Work to be completed - Give the lines of the material verbatim, from the first line to the line with "bg.inputs['Strength'].default_value = 0.70", including both.

Supplied material -
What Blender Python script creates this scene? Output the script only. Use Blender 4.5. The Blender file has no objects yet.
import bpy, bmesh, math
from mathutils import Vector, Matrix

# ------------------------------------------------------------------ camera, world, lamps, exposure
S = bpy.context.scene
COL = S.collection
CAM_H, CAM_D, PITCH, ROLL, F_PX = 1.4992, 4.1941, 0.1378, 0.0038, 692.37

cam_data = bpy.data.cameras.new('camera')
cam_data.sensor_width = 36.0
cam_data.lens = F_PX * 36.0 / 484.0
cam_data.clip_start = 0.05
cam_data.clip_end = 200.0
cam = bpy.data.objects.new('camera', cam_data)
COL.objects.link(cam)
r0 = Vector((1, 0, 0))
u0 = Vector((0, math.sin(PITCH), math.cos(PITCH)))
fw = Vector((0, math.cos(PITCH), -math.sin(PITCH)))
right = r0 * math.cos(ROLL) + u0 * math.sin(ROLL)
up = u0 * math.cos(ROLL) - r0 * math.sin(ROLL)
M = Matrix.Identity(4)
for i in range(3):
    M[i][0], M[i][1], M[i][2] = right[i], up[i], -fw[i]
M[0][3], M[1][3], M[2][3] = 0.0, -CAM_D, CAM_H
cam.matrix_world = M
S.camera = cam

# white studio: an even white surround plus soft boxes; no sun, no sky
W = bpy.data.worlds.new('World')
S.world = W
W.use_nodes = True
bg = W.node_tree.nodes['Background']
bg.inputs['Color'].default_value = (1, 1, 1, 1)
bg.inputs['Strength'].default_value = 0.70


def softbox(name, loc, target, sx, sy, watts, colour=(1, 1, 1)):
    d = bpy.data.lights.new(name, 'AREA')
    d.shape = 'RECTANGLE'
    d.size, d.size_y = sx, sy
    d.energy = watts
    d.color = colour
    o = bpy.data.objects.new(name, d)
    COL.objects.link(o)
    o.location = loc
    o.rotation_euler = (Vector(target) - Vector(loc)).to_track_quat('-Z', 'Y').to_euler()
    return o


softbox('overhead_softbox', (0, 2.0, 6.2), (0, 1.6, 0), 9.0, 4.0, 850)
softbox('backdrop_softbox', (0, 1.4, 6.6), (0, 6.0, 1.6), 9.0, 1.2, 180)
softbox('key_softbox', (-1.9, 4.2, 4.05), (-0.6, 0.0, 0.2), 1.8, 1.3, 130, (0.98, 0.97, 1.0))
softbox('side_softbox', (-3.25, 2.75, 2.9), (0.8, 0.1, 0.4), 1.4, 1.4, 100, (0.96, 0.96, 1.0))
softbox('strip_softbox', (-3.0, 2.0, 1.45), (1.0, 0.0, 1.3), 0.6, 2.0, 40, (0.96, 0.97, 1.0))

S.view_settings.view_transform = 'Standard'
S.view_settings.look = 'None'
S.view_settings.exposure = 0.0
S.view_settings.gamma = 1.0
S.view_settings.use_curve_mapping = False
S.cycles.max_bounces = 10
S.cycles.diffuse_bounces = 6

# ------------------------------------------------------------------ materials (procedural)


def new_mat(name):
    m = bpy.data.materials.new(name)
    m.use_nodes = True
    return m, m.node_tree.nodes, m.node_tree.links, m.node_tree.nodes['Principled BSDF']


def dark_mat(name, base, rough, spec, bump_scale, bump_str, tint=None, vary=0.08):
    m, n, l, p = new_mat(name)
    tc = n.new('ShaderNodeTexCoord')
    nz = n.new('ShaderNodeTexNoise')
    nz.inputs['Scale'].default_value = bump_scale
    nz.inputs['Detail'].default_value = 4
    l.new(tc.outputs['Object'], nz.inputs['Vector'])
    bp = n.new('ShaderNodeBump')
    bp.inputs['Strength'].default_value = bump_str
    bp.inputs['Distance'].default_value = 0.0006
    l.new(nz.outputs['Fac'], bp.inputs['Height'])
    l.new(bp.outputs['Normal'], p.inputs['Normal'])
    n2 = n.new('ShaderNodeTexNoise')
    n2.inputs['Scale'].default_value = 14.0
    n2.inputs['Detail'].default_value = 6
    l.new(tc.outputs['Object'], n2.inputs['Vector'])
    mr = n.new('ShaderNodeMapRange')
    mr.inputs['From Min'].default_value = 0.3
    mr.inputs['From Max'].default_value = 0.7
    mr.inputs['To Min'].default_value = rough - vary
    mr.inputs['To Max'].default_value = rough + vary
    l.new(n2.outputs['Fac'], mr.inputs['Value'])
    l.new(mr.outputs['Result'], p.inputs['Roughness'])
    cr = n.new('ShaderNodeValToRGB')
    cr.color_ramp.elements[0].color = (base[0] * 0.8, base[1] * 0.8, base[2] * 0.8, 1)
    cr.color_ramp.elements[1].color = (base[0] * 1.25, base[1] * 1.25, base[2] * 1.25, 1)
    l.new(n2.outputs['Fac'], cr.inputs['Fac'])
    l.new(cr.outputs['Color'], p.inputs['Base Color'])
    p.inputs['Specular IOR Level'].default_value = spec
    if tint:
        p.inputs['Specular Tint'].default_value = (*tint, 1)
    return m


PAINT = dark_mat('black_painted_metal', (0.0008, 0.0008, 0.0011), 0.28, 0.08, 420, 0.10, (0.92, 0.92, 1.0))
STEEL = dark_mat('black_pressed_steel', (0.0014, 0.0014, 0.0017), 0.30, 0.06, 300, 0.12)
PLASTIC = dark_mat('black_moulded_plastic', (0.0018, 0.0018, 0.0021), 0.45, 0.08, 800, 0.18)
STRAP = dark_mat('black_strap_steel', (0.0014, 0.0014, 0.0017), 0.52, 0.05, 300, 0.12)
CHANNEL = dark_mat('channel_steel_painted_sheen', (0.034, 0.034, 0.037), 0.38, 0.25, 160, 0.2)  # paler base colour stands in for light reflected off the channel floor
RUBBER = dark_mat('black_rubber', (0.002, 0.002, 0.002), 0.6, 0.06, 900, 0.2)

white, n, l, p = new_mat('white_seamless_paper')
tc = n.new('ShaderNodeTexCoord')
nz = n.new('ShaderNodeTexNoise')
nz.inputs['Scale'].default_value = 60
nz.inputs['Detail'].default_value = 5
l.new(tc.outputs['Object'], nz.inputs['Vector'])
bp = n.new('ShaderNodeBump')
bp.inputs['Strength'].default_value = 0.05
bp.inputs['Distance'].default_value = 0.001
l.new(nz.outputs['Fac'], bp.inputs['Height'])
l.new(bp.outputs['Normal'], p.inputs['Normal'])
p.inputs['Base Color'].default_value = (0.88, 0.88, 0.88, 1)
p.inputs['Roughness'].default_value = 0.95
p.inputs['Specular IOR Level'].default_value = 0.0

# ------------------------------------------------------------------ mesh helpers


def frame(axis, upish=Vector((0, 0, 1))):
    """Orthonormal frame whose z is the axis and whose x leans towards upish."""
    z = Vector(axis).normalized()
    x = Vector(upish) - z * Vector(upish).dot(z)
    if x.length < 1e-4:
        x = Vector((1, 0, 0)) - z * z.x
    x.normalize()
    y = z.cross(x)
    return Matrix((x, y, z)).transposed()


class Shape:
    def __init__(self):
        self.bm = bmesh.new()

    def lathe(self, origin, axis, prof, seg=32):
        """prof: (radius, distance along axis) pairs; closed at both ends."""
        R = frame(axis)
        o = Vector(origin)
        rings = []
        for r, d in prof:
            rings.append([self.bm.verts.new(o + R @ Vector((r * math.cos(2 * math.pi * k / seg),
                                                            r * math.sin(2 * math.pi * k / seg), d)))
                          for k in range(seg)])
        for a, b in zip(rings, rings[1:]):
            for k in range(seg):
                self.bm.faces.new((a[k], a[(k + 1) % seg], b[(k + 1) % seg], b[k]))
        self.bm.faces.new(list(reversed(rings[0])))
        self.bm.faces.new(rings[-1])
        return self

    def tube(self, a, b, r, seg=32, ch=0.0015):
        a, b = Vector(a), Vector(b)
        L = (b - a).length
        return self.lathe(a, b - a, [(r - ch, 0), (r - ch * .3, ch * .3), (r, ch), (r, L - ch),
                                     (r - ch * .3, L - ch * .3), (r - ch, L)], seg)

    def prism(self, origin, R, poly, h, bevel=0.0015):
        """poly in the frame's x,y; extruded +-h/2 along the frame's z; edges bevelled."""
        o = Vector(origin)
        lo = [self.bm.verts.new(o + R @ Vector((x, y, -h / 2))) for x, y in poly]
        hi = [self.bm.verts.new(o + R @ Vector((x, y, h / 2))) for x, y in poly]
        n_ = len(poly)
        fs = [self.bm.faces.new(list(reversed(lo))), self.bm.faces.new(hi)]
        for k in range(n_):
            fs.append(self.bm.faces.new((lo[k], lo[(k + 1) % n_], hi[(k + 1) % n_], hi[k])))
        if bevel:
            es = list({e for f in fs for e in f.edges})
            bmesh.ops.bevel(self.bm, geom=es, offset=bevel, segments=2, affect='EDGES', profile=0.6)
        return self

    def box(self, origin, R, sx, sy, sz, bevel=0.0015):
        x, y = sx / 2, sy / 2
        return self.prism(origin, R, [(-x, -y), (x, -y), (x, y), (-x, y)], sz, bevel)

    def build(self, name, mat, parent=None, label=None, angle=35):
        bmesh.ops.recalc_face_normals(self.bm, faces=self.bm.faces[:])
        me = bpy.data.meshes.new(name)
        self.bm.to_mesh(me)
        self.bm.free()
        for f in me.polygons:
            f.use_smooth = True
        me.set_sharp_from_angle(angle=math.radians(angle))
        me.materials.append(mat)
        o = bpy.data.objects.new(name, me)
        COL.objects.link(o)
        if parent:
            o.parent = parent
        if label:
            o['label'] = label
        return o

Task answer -
What Blender Python script creates this scene? Output the script only. Use Blender 4.5. The Blender file has no objects yet.
import bpy, bmesh, math
from mathutils import Vector, Matrix

# ------------------------------------------------------------------ camera, world, lamps, exposure
S = bpy.context.scene
COL = S.collection
CAM_H, CAM_D, PITCH, ROLL, F_PX = 1.4992, 4.1941, 0.1378, 0.0038, 692.37

cam_data = bpy.data.cameras.new('camera')
cam_data.sensor_width = 36.0
cam_data.lens = F_PX * 36.0 / 484.0
cam_data.clip_start = 0.05
cam_data.clip_end = 200.0
cam = bpy.data.objects.new('camera', cam_data)
COL.objects.link(cam)
r0 = Vector((1, 0, 0))
u0 = Vector((0, math.sin(PITCH), math.cos(PITCH)))
fw = Vector((0, math.cos(PITCH), -math.sin(PITCH)))
right = r0 * math.cos(ROLL) + u0 * math.sin(ROLL)
up = u0 * math.cos(ROLL) - r0 * math.sin(ROLL)
M = Matrix.Identity(4)
for i in range(3):
    M[i][0], M[i][1], M[i][2] = right[i], up[i], -fw[i]
M[0][3], M[1][3], M[2][3] = 0.0, -CAM_D, CAM_H
cam.matrix_world = M
S.camera = cam

# white studio: an even white surround plus soft boxes; no sun, no sky
W = bpy.data.worlds.new('World')
S.world = W
W.use_nodes = True
bg = W.node_tree.nodes['Background']
bg.inputs['Color'].default_value = (1, 1, 1, 1)
bg.inputs['Strength'].default_value = 0.70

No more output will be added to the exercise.